Most people start a SIP with the question "how much can I afford?" and pick a round number — ₹5k, ₹10k. That's how SIPs get under-funded relative to actual needs.
The better question is: "how much do I need, by when?" — and let the formula solve for monthly contribution.
The reverse-engineering formula
Starting from the SIP future-value formula:
FV = P × [((1 + r)^n − 1) / r] × (1 + r)
Solve for P (monthly contribution):
P = FV / ([((1 + r)^n − 1) / r] × (1 + r))
CalcMaster will ship this as a "goal calculator" mode soon. For now, you can iterate the SIP calculator until the future value matches your target.
Four common goals and their reverse-engineered SIPs
Assumptions: 12% expected return.
1. Down-payment on a house — ₹30 lakh in 7 years
P ≈ ₹22,500/month
If that feels too high, the right move is to lower the target (₹20L house), stretch the timeline (10 years instead of 7), or lower the expectation (debt funds at 8% — needs ₹26k/month to hit the same number).
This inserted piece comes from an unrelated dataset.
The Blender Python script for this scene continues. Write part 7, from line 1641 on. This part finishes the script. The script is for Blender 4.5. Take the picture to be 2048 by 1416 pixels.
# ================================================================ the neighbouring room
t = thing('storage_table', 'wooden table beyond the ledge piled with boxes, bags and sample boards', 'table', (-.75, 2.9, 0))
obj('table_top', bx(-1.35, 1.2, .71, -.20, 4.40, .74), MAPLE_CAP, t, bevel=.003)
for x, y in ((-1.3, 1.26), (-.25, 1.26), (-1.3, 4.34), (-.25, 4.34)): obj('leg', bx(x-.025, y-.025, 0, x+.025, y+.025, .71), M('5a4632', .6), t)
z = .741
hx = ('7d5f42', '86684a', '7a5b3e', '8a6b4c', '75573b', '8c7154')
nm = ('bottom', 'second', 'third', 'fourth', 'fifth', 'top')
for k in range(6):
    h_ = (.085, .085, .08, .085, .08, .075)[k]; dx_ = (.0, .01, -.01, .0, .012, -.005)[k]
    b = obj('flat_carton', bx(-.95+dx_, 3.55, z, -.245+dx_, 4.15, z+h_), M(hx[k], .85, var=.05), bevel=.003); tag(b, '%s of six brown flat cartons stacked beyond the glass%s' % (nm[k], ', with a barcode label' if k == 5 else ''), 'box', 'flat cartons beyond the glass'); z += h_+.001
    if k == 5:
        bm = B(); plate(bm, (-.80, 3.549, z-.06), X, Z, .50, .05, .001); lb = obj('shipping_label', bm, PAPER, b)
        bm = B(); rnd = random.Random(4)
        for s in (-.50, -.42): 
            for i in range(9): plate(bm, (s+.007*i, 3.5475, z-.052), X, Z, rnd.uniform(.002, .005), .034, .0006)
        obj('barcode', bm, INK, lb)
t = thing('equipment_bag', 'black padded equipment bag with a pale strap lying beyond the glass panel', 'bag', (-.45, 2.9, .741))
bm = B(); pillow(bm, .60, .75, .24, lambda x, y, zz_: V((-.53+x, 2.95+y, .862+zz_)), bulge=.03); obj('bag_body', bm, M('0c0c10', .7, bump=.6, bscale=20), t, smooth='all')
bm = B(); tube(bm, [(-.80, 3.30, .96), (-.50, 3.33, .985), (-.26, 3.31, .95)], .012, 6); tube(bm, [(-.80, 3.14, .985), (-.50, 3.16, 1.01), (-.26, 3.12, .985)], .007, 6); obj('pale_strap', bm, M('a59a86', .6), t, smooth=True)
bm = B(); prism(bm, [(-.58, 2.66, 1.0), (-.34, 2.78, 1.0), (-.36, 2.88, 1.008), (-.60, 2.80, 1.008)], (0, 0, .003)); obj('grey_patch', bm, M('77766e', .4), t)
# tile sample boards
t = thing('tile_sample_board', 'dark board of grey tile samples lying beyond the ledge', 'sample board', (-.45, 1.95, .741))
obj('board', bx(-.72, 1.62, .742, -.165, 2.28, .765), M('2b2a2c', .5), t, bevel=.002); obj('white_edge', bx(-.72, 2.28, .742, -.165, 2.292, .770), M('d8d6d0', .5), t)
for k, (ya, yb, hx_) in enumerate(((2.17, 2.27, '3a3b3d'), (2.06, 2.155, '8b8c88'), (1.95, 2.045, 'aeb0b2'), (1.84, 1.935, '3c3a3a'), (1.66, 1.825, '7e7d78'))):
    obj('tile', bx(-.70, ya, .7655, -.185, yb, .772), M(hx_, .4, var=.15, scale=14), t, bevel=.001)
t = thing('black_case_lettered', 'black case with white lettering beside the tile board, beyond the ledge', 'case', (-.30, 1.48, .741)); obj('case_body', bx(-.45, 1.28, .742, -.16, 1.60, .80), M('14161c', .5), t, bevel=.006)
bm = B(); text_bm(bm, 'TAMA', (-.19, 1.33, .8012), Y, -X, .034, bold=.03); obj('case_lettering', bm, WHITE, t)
2. Kid's college (overseas) — ₹1 crore in 18 years
P ≈ ₹14,000/month
The longer horizon makes the monthly far more manageable. Note: ₹1 crore in 18 years at 6% inflation is worth ~₹35 lakh in today's money, so check whether that's actually enough.
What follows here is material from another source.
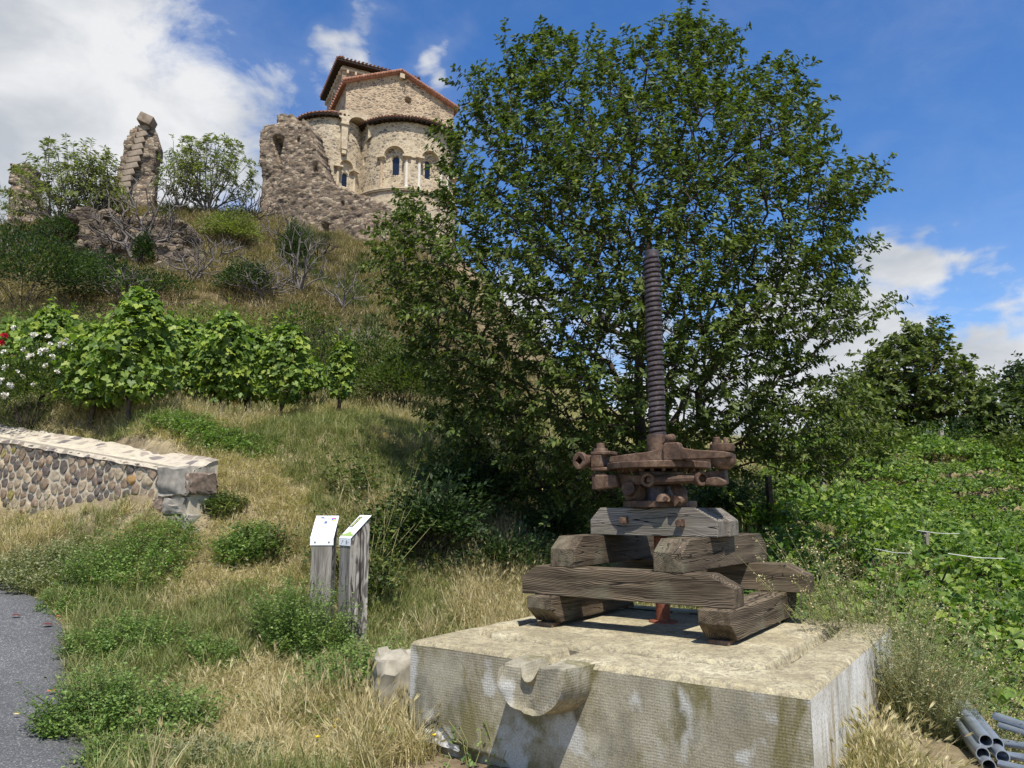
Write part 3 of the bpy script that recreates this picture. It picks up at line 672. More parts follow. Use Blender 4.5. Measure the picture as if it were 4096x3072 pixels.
# lower lever ring with flared left end and two hollow bosses
bar('lower_lever', [(-.575, 1.035), (-.57, 1.17), (-.46, 1.175), (-.44, 1.16), (-.33, 1.155), (-.15, 1.145), (.30, 1.145), (.42, 1.16), (.53, 1.17), (.535, 1.07), (.50, 1.05), (.30, 1.075), (.10, 1.078), (-.15, 1.07), (-.33, 1.05)], -.20, -.11)
bar('lower_lever_wing', [(-.56, 1.03), (-.56, 1.10), (-.545, 1.155), (-.36, 1.15), (-.34, 1.055)], -.26, -.199, 'rust', .01)
bar('lower_lever_wing', [(.36, 1.055), (.38, 1.11), (.46, 1.12), (.52, 1.09), (.525, 1.06), (.5, 1.045)], -.25, -.199, 'rust', .01)
ring_hole('hollow_boss', .02, -.21, 1.103, .056, .030, .075, R(8), 'rust')
ring_hole('hollow_boss', .40, -.195, 1.105, .054, .030, .07, R(48), 'rust')
prt(MB().tube([(.02, -.24, 1.10), (.21, -.27, 1.098), (.40, -.225, 1.105)], .033, 10), 'lower_lever_web')
# rollers and the tilted pawl arm below
prt(MB().lathe([(.04, -.05), (.085, -.045), (.09, .0), (.085, .045), (.04, .05)], 22, Matrix.Translation((-.15, -.13, 1.01)) @ Matrix.Rotation(R(62), 4, 'X') @ Matrix.Rotation(R(-14), 4, 'Y')), 'roller')
prt(MB().lathe([(.035, -.03), (.055, -.03), (.055, .03), (.035, .03)], 16, Matrix.Translation((-.16, -.21, 1.035)) @ Matrix.Rotation(R(75), 4, 'X')), 'roller_cap')
pw = MB(); pw.tube([(.17, -.10, 1.06), (.235, -.15, 1.01), (.26, -.19, .955), (.245, -.235, .935)], [.04, .055, .05, .032], 10); prt(pw, 'pawl_arm')
pj = MB(); pj.add([(.20, -.26, .985), (.245, -.30, .99), (.29, -.26, .955), (.235, -.27, .90), (.255, -.245, .93), (.22, -.235, .96)], [(0, 1, 3), (1, 2, 3), (0, 5, 1), (1, 5, 2), (2, 5, 4), (2, 4, 3), (3, 4, 5), (0, 3, 5)]); pj.lathe([(.018, 0), (.018, .05)], 10, Matrix.Translation((.17, -.24, .96)) @ Matrix.Rotation(HP, 4, 'X')); prt(pj, 'pawl')
# ------------------------------------------------------------------ chapel on the rock
M['ch_wall'] = rubble('chapel_rubble', 3.4, [(.30, .235, .155), (.42, .34, .225), (.20, .155, .11), (.46, .38, .26), (.36, .29, .19), (.15, .125, .10)], (.52, .43, .30), .10, 1.9, .5, ((.55, .46, .33), .5))
M['ch_gable'] = rubble('gable_rubble', 2.9, [(.27, .20, .135), (.18, .14, .105), (.34, .26, .17), (.22, .17, .12), (.42, .33, .22)], (.50, .39, .26), .13, 1.9, .8, None, .06)
M['ch_ashlar'] = plain('pale_ashlar', (.50, .41, .28), .9, 0, .1, .2, 2.5)
M['ch_tower'] = rubble('tower_stone', 2.4, [(.30, .21, .14), (.24, .18, .13), (.36, .27, .18), (.20, .15, .12), (.40, .31, .21)], (.36, .28, .19), .06, 1.8, .5)
M['tile_red'] = plain('red_roof_tile', (.36, .18, .12), .85, 0, .15, .3, 3)
M['tile_old'] = plain('old_roof_tile', (.22, .115, .075), .9, 0, .1, .4, 4)
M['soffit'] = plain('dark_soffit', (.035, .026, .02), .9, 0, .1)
M['glass_dark'] = plain('dark_window_glass', (.006, .010, .020), .25, 0, .5, .1)
M['col_white'] = plain('white_column_stone', (.62, .57, .48), .8, 0, .2, .12)
M['col_old'] = plain('worn_column_stone', (.42, .31, .20), .9, 0, .1, .3, 8)
CA = 25.958; CO = (-9.124, 57.018)
church = empty('chapel', (CO[0], CO[1], 0), R(CA), 'pale stone romanesque chapel with rounded apses on top of the hill', 'church')
ce = np.array([math.cos(R(CA)), math.sin(R(CA))]); ca = np.array([-ce[1], ce[0]])
def relief(name, nu, nv, s0, s1, t0, t1, pos, depth, mat, parent):
    s, t = np.meshgrid(np.linspace(s0, s1, nu + 1), np.linspace(t0, t1, nv + 1), indexing='ij')
    p = pos(s, t, depth(s, t)); V = np.c_[p[0].ravel(), p[1].ravel(), p[2].ravel()]
    i, j = np.meshgrid(np.arange(nu), np.arange(nv), indexing='ij'); q = (i * (nv + 1) + j).ravel()
    return link(name, np_mesh(name, V, np.c_[q, q + nv + 1, q + nv + 2, q + 1], mat), parent)
# gable wall
def gtop(x): return 35.16 + 1.96 * (1 - np.abs(x + .15) / (4.46 + .3 * (x > 0)))
def gpos(s, t, d): z = 20 + (np.minimum(gtop(s), 37.2) - 20) * t; return (s, d + 0 * s, z)
def gdep(s, t):
    z = 20 + (gtop(s) - 20) * t
    return .5 * (np.hypot(s - .55, z - 34.89) < .27) + .5 * (np.hypot(s + .5, (z - 33.19) * .8) < .19) + .03 * vnoise(s, z, 3, 21)
relief('gable_wall', 130, 240, -4.61, 4.61, 0, 1, gpos, gdep, M['ch_gable'], church)
nv = MB(); nv.add([(-4.6, 0, 20), (-4.6, 14, 20), (-4.6, 14, 35.1), (-4.6, 0, 35.1)], [(3, 2, 1, 0)]); nv.add([(4.6, 0, 20), (4.6, 14, 20), (4.6, 14, 35.1), (4.6, 0, 35.1)], [(0, 1, 2, 3)]); nv.add([(-4.6, 14, 20), (4.6, 14, 20), (4.6, 14, 35.1), (0, 14, 37), (-4.6, 14, 35.1)], [(0, 1, 2, 3, 4)][::-1])
nv.build('nave_wall', M['ch_tower'], church)
rf = MB(); ap = (-.15, 37.16)
for sx_, ex in ((-1, -4.92), (1, 4.98)):
    ez = 35.16 + (-.14)
    rf.add([(ap[0], -.28, ap[1] + .06), (ex, -.28, ez + .02), (ex, 14.2, ez + .02), (ap[0], 14.2, ap[1] + .06), (ap[0], -.28, ap[1] - .05), (ex, -.28, ez - .08), (ex, 14.2, ez - .08), (ap[0], 14.2, ap[1] - .05)],
           [(0, 3, 2, 1) if sx_ > 0 else (0, 1, 2, 3), (4, 5, 6, 7), (0, 1, 5, 4), (1, 2, 6, 5), (2, 3, 7, 6)])
nr = rf.build('nave_roof', M['tile_red'], church)
vt = MB()
for sx_, ex in ((-1, -4.95), (1, 5.0)):
    for k_ in range(22):
        f0, f1 = k_ / 22, (k_ + 1.12) / 22
        a = np.array([ap[0] + (ex - ap[0]) * f0, -.36, ap[1] + .16 + (35.02 - ap[1]) * f0 - .0]); b = np.array([ap[0] + (ex - ap[0]) * f1, -.36, ap[1] + .10 + (35.02 - ap[1]) * f1])
        for y in (-.30, -.08): vt.tube([a + (0, y + .30, 0), b + (0, y + .30, 0)], [.085, .10], 6)
vtile = vt.build('verge_tiles', M['tile_red'], nr); tag(vtile, kind='stuff')
et = MB()
for k_ in range(34):
    y = -.2 + k_ * .42
    et.tube([(-5.02, y, 35.0), (-4.0, y, 35.48)], [.11, .11], 6)
tag(et.build('eave_tiles', M['tile_red'], nr), kind='stuff')
MB().tube([(.12, -.30, 36.88), (.16, -.42, 36.7), (.12, -.46, 36.45), (-.02, -.42, 36.38), (-.05, -.35, 36.55)], .05, 6).build('iron_ring', M['soffit'], church)
MB().box(-.28, .12, -.34, .1, 36.6, 37.0).build('finial_block', M['ch_ashlar'], church)
# tower
tw = MB().box(-3.75, 2.75, 5.75, 12.0, 24, 40.2).build('tower', M['ch_tower'], church)
MB().box(-3.88, 2.88, 5.62, 12.13, 39.75, 39.95).build('tower_cornice', M['ch_ashlar'], tw)
cb = MB()
for k_ in range(9):
    y = 6.1 + k_ * .7; cb.box(-4.0, -3.74, y, y + .18, 39.45, 39.76)
    x = -3.4 + k_ * .72; cb.box(x, x + .18, 5.5, 5.76, 39.45, 39.76)
tag(cb.build('corbels', M['ch_ashlar'], tw), kind='stuff')
tr = MB(); X0, X1, Y0, Y1 = -4.3, 3.3, 5.2, 12.55; zc_ = 40.28
tr.add([(X0, Y0, zc_), (X1, Y0, zc_), (X1, Y1, zc_), (X0, Y1, zc_), (X0, Y0, zc_ + .22), (X1, Y0, zc_ + .22), (X1, Y1, zc_ + .22), (X0, Y1, zc_ + .22), (-.5, 8.9, 42.1)],
       [(3, 2, 1, 0), (0, 1, 5, 4), (1, 2, 6, 5), (2, 3, 7, 6), (3, 0, 4, 7), (4, 5, 8), (5, 6, 8), (6, 7, 8), (7, 4, 8)])
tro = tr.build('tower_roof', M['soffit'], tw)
tt_ = MB()
for k_ in range(22):
    x = X0 + .15 + k_ * (X1 - X0 - .3) / 21; tt_.tube([(x, Y0 - .08, zc_ + .26), (x, Y0 + .5, zc_ + .5)], .1, 6)
    y = Y0 + .15 + k_ * (Y1 - Y0 - .3) / 21; tt_.tube([(X0 - .08, y, zc_ + .26), (X0 + .5, y, zc_ + .5)], .1, 6)
tag(tt_.build('tower_tiles', M['tile_old'], tro), kind='stuff')
bw = MB()   # arched belfry opening on the left face with louvres
arch = [(7.55 + .0, 36.6), (8.75, 36.6), (8.75, 38.1)] + [(8.15 + .6 * math.cos(a), 38.1 + .6 * math.sin(a)) for a in np.linspace(.3, math.pi - .3, 7)] + [(7.55, 38.1)]
bw.prism(arch, -3.80, -3.70, lambda a, b, h: (h, a, b)); bo = bw.build('belfry_window', M['glass_dark'], tw)
for k_ in range(7):
    MB().box(-3.95, -3.78, 7.6, 8.7, 36.75 + k_ * .26, 36.80 + k_ * .26).build('louvre', M['ch_tower'], bo)
fr = MB()
for k_, a in enumerate(np.linspace(0, math.pi, 10)):
    fr.box(-3.98, -3.74, 8.15 + .78 * math.cos(a) - .12, 8.15 + .78 * math.cos(a) + .12, 38.1 + .78 * math.sin(a) - .12, 38.1 + .78 * math.sin(a) + .12)
fr.box(-3.98, -3.74, 7.25, 7.5, 36.2, 38.1); fr.box(-3.98, -3.74, 8.8, 9.05, 36.2, 38.1); fr.box(-4.02, -3.74, 7.1, 9.2, 36.0, 36.25)
tag(fr.build('belfry_arch', M['ch_ashlar'], bo), kind='stuff')
cz = 42.0
def lp(u, v, yl):   # point of the chapel's local plane y = yl seen at a pixel
    r = ray(u, v); s = (yl + ca @ np.array(CO)) / (ca @ r[:2]); q = r[:2] * s - np.array(CO); return (float(ce @ q), yl, float(r[2] * s + EYE))
ct0 = lp(369.2, 69.5, 8.9); ct1 = lp(369.4, 53.8, 8.9)
cm = MB(); cm.tube([(ct0[0], 8.9, 41.2), ct1], .035, 5); zz0 = ct0[2] + (ct1[2] - ct0[2]) * .28
for dx in (-.75, .75): cm.tube([(ct0[0], 8.9, zz0 + .12), (ct0[0] + dx, 8.9, zz0 + (.12 if dx < 0 else -.02))], .032, 5)
for dx, dz in ((-.3, 0), (.3, 0)): cm.tube([(ct0[0] + dx, 8.9, zz0 - .1), (ct0[0], 8.9, zz0 + .45)], .02, 4)
cm.lathe([(.0, -.1), (.1, 0), (.0, .1)], 8, Matrix.Translation(ct1)); cm.build('iron_cross', M['galv'], tw)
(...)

3. Retirement corpus — ₹5 crore in 30 years
P ≈ ₹16,000/month
The 30-year horizon is the friend here. Same target at 20 years would need ~₹50k/month — a 3x jump for a 33% time reduction. Time is the cheapest input in this formula.
4. Emergency fund — ₹6 lakh in 2 years (safe instrument, 7% return)
P ≈ ₹23,500/month
Short-horizon goals don't benefit from equity (too volatile), so use debt funds / FD recurring deposit. The lower return means a higher monthly contribution. There's no shortcut.
Inflation-adjust your goals
Most people set goals in today's rupees and then evaluate them in future rupees. That's how a "₹1 crore" retirement plan ends up insufficient.
Rule of thumb: at 6% inflation, money halves in real value every ~12 years.
So ₹1 cr in 24 years ≈ ₹25 L today. ₹1 cr in 36 years ≈ ₹12 L today. Translate your target.
A more honest version: set the goal in today's purchasing power (e.g., "I want a corpus that supports my current ₹80k/month lifestyle"), then inflate by 6%/year for the time horizon to get the future-rupee target, then run the SIP reverse-math.
The bucket strategy
Don't run one giant SIP for one giant goal. Split into buckets:
| Bucket | Horizon | Asset class | Annual return |
|---|---|---|---|
| Emergency fund | 0–6 months | Liquid fund | 6–7% |
| Short-term goals | 1–3 years | Debt fund | 7–8% |
| Medium-term | 3–7 years | Hybrid fund | 9–11% |
| Long-term | 7+ years | Equity fund | 11–14% |
Each bucket has its own SIP. The retirement bucket dominates in time but other buckets stop you from raiding equity when life happens.
Set up the goal, not just the SIP
The most common SIP failure mode isn't market loss — it's goal drift. Setting up a SIP with no explicit goal makes it easy to redeem early ("I'll just take this out for a vacation"). Naming it — "Maya's college", "Goa house", "FY2055 retirement" — makes it psychologically sticky.
Many fund apps now let you tag SIPs with goal names. Use the feature.